The dreaded thing has happened. You have found yourself unaccompanied on your lunch break with nothing to do. Your choices are as follows: skip lunch and carry on with your work; retreat to the toilets and find a suitable cubicle; brave the stares from your colleagues/classmates/nemeses as you dine in the canteen alone, a lemon, abandoned, seul. Being the valiant soldier that you are, you opt for the third choice, and head out to the silent battle ground.
As a practised solitary diner, I can tell you it’s no mean feat. You will, inevitably, succumb to the lure of scanning Facebook stories on your phone that you have already read. Maybe you’ll send out a generic ‘How’s it going?’ message to your long-lost school friends. But I implore you, courageous warrior, not to give in. Instead, I propose some stronger and far less conspicuous techniques to master the art of a lonely lunchtime.

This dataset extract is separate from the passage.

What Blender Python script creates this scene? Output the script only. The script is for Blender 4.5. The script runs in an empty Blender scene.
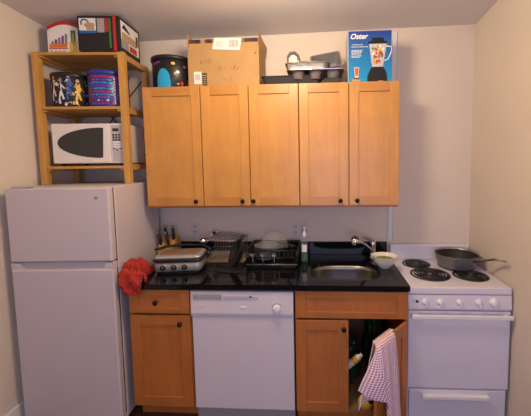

Firstly, it is imperative that you have a pen. Put it in your hair, behind your ear, why not go retro and put it in your hand? Wherever you store the pen, it is essential that you have one visibly on your person, after all, busy people are always writing, planning, or writing about planning.
This reminds me, the second vital instrument in your metaphorical toolkit must be a diary. In said diary you will have written all the important events/meetings/lunches that you have attended and will be attending. This is a failsafe way of avoiding the vacant, switched-off expression of an idle person. In fact, you have so many plans that this solitary lunch is simply your only time off schedule. You deserve a break.
And because this is your only chance to pause for the entire week, you decide to treat yourself. You plump for a cappuccino-to-go, prompting the tacit questions: where is that hub of activity off to next? How do they do it? What you do not reveal, however, is that you have previously made an arrangement with the barista so that when you order cappuccino, you receive a mocha, or better, hot chocolate.
So that leaves me with the final technique, utterly indispensable to the wannabe-busy-bee: the dash. It is likely that you will exhaust your supply of fake events and activities to write in your diary, and that ‘cappuccino’ won’t last forever. When this moment befalls you my fearless fighter, you must look at your watch, feign anxiety, grab your diary, put the pen back in your hair/behind your ear/in your hand (oldschool) and sprint out of the canteen. Once outside, find the nearest bench and park yourself on it. Finally, give yourself a round of applause for managing not to look like a total idiot.